Yapılan yeni analize göre kesin olarak evcil denebilecek bir tavuğa ait en eski kemikler orta Tayland’da bulunurken, kemiklerin M.Ö. 1650 ile 1250 arasında bir tarihten kalma oldukları düşünülüyor.

Söz konusu bölgede darı yetiştirme faaliyetinin artmasıyla da uyuşan bu tarihe dayalı olarak, araştırmacılar evcilleştirmenin birkaç orman tavuğunun ağaçlardan darı yemeye inip, bedava ve bol tahıl sebebiyle insan yerleşimlerine gitmesiyle başlamış olabileceğini düşünüyor. Bir nevi en uysal kurtların, insanların yaktığı odun ateşinin etrafında dolaşmaya başlaması gibi.

Fakat arkeolojik kayıtlardan bildiğimiz kadarıyla insanlar et için tavukları yemeye binlerce yıldır başlamamıştı.

Ayrıca bu yeni çalışmaya göre evcilleştirilen orman tavukları Asya’ya yayılıp, sonrasında eski Yunan, Etrüsk ve Fenikeli deniz tüccarlarının kullandığı yollardan Akdeniz boyunca yayılırken, bu kuşların bölgeye insanlar onları yemeye başlamadan birkaç yüzyıl önce ulaştığını gösteren net bir örüntü var.

Güneydoğu Asya’nın eski bölgelerindeki insan mezarlarına, yetişkin tavuklara ait kısmi veya tam iskeletlerin yerleştirildiği keşfedilmiş. Ayrıca Avrupa’da, M.Ö. 50 civarından M.S. 100’e kadar ilk tavuklardan bazıları tek başına veya insanlar ile beraber gömülmüş. Bu tavuklarda kesilmeye dair hiçbir işaret görülmüyor. Hatta mezardaki bir tavukta, iyileşen bir ayak kırığının bulgularına ulaşılmış ki bu durum, birinin tavuğu itinayla tedavi ettiğini akla getiriyor.

Araştırmacılar bu evcilleşmiş orman tavuklarının, insanların o zamana kadar karşılaştığı en renkli ve arkadaş canlısı kuşlar olmuş olabileceğini iddia ediyor. Bu sebeple insanlar, tavukları bir nevi evcil papağan gibi görmüş olabilir. Tavuklar dünya genelindeki kültürlerde kutsanmamış olsa da, insanların onları yanlarında tutacak kadar egzotik, sevimli ve havalı görmüş olmaları makul bir durum.

Roma İmparatorluğu’nun yükselişi sırasında, yumurtaların son derece popüler bir atıştırmalık haline geldiğini biliyoruz.

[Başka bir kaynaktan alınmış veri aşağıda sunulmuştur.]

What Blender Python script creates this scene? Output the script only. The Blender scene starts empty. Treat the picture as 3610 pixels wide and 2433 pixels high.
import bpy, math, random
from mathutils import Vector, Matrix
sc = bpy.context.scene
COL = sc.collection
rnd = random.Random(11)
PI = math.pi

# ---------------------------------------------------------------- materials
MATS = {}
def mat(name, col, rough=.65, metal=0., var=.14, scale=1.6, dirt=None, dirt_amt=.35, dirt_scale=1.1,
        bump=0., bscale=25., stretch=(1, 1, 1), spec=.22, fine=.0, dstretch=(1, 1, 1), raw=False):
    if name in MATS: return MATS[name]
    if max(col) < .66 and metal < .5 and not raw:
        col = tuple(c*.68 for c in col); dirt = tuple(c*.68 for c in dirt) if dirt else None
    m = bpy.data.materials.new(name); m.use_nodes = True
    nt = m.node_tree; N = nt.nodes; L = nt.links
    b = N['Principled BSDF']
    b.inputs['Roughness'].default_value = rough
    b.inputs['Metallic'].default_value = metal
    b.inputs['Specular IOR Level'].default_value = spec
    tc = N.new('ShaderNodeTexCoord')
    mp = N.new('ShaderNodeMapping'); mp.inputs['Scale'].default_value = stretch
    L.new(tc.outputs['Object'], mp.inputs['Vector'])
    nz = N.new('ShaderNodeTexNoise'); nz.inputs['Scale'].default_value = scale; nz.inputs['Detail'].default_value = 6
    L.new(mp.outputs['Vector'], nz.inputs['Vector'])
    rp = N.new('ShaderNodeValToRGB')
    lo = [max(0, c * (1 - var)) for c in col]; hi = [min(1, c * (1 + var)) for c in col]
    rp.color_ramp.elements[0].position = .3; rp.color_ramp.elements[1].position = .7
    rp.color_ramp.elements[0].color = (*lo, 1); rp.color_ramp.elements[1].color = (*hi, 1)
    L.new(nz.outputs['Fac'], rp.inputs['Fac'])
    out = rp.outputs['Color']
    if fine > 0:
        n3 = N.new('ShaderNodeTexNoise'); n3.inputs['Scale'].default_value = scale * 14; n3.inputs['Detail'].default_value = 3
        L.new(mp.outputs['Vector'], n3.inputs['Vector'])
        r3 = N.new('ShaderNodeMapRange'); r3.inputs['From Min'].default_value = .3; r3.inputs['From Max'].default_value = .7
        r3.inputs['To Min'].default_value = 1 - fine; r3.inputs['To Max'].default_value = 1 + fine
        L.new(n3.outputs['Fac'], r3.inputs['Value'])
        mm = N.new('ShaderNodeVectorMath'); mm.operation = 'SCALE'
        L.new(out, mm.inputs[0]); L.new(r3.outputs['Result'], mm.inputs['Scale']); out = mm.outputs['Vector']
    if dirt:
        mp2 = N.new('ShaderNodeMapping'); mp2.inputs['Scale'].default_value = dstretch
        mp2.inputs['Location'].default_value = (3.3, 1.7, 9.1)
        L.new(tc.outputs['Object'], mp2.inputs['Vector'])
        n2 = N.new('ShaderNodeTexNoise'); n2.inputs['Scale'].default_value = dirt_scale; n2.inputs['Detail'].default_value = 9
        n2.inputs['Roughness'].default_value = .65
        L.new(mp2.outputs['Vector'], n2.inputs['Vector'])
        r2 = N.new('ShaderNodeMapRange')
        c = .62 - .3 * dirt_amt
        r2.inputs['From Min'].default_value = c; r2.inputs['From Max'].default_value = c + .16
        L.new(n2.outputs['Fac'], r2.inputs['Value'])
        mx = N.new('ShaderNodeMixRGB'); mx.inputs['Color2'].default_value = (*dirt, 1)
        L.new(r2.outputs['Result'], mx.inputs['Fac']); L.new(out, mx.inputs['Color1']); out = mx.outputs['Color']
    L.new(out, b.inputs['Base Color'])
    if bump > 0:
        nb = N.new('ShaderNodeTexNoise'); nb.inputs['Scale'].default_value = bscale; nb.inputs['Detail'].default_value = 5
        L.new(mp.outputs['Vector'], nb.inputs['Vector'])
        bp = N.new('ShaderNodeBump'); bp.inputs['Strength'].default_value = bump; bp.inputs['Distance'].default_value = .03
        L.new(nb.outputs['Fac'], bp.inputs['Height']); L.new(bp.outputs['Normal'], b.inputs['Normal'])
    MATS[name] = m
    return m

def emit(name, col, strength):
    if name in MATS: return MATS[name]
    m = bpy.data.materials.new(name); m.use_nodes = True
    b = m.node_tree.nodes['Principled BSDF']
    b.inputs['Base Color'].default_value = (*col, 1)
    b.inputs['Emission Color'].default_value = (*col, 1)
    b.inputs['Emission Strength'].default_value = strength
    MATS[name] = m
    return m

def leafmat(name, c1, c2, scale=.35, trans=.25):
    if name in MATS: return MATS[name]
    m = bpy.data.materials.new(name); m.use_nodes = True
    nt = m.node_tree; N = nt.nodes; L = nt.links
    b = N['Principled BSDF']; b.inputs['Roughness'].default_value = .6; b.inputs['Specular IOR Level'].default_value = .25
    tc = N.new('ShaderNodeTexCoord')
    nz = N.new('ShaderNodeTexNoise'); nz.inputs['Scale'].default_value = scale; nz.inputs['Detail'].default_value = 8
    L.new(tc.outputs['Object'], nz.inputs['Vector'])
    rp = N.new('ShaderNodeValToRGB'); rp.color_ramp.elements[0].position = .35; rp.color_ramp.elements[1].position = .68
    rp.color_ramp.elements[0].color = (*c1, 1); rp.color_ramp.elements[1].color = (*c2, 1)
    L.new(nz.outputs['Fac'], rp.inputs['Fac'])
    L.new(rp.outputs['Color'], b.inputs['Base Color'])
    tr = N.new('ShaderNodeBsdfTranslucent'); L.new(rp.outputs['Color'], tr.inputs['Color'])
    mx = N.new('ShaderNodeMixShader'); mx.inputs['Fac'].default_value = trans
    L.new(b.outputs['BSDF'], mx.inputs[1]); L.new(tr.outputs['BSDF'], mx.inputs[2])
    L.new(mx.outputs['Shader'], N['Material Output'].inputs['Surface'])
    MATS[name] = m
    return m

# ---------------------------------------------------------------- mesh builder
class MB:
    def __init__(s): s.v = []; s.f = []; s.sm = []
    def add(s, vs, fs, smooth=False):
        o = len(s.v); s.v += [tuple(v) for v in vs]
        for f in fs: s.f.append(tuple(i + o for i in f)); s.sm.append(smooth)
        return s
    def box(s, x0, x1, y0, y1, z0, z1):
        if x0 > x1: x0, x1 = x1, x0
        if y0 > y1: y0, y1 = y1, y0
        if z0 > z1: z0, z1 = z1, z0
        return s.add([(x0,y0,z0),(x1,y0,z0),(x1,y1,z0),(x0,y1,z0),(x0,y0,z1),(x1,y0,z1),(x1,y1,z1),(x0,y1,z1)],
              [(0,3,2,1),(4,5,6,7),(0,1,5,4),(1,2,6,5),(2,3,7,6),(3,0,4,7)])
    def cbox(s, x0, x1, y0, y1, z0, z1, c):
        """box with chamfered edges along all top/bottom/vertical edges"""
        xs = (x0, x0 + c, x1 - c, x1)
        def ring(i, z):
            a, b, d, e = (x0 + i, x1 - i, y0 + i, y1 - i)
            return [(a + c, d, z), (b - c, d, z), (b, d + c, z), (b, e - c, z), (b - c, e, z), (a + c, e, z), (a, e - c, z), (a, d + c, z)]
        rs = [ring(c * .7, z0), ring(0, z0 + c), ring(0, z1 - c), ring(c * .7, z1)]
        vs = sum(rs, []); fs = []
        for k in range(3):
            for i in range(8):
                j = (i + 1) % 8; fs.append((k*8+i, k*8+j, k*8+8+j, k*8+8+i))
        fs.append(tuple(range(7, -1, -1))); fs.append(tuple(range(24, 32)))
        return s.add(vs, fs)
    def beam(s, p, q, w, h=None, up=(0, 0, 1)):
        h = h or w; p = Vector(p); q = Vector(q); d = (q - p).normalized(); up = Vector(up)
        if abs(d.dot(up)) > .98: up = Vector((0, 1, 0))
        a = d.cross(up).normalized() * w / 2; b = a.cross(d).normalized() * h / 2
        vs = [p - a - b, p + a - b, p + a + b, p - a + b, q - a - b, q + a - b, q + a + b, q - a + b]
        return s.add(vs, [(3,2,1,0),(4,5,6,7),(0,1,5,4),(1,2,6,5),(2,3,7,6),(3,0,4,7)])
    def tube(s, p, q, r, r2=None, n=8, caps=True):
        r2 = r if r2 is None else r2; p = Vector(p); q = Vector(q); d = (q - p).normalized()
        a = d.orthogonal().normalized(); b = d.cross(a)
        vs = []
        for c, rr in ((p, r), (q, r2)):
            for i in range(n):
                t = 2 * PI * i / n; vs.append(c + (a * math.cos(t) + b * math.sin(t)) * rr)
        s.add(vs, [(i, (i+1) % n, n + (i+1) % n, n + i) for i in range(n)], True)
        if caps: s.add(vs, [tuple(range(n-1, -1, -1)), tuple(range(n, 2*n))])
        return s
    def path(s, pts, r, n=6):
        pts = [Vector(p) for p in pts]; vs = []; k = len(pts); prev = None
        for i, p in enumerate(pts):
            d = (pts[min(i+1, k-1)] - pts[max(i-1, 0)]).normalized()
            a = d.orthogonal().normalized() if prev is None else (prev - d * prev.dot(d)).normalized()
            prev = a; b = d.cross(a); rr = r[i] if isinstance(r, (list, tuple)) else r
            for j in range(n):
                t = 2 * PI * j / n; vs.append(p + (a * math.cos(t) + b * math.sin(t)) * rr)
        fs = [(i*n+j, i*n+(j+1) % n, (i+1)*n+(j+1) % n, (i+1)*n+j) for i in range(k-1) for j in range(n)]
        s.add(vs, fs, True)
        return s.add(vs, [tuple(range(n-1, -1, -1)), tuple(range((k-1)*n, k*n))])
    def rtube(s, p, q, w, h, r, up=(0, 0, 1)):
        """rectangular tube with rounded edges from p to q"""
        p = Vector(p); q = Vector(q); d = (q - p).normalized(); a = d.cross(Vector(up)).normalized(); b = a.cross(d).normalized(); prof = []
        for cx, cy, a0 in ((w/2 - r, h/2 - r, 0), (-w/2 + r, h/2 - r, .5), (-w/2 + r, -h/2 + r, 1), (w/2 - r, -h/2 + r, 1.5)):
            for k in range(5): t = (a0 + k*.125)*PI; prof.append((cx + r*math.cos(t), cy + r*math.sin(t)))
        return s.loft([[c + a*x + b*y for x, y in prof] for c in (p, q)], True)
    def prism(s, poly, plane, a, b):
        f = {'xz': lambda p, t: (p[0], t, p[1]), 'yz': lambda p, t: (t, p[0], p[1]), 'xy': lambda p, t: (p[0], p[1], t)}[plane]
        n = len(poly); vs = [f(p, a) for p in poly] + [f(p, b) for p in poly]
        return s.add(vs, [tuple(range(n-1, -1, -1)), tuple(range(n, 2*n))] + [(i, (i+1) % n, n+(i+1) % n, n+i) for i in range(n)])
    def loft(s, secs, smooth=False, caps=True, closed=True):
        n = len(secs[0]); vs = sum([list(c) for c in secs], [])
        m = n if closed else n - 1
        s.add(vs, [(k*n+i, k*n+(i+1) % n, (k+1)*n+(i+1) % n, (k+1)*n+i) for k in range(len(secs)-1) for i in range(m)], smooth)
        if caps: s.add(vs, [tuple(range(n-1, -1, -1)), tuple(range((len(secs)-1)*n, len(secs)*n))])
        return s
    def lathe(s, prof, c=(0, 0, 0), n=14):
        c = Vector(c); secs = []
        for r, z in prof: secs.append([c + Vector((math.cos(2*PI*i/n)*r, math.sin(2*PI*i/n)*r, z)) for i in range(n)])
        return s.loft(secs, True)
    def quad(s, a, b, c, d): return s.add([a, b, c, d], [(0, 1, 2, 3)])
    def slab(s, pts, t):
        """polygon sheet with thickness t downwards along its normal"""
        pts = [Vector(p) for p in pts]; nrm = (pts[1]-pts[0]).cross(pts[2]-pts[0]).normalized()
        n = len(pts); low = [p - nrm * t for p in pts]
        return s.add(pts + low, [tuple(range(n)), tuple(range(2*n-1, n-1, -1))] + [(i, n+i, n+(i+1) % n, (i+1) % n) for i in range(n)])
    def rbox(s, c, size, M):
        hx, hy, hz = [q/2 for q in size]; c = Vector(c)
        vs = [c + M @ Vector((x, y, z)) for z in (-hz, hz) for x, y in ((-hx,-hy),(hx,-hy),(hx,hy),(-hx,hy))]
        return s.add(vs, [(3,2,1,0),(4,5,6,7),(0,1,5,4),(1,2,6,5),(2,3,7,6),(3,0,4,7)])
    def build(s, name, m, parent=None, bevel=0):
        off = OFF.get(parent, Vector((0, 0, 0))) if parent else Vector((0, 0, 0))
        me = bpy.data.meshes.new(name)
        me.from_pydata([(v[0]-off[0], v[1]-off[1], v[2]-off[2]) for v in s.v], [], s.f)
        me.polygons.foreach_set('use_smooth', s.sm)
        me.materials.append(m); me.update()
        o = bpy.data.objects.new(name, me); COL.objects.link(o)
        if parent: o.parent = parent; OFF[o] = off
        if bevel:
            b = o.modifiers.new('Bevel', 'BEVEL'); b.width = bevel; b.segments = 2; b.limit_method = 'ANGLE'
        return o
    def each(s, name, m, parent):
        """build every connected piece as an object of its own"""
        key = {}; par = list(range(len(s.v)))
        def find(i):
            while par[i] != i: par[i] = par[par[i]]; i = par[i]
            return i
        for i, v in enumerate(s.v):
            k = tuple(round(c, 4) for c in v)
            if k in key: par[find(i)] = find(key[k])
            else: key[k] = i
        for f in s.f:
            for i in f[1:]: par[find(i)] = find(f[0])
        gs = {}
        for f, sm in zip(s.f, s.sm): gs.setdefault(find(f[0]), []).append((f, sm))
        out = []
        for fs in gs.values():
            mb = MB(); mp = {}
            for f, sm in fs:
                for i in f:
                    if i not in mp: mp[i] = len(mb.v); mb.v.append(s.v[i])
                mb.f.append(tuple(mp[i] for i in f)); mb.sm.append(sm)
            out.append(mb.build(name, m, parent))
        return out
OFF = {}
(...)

Görünüşe göre tavuk etinin yaygın bir insan yiyeceği olarak benimsenmesi, doğal olarak bu endüstriyi takip etmiş olabilir. İngiltere’de 1.700 yıl önce tavuklar sık yenen hayvanlar değildi ve bu durum, Roma işgalinin etkisi altında kalan şehirler ve askeri bölgelerde gerçekleşmişti.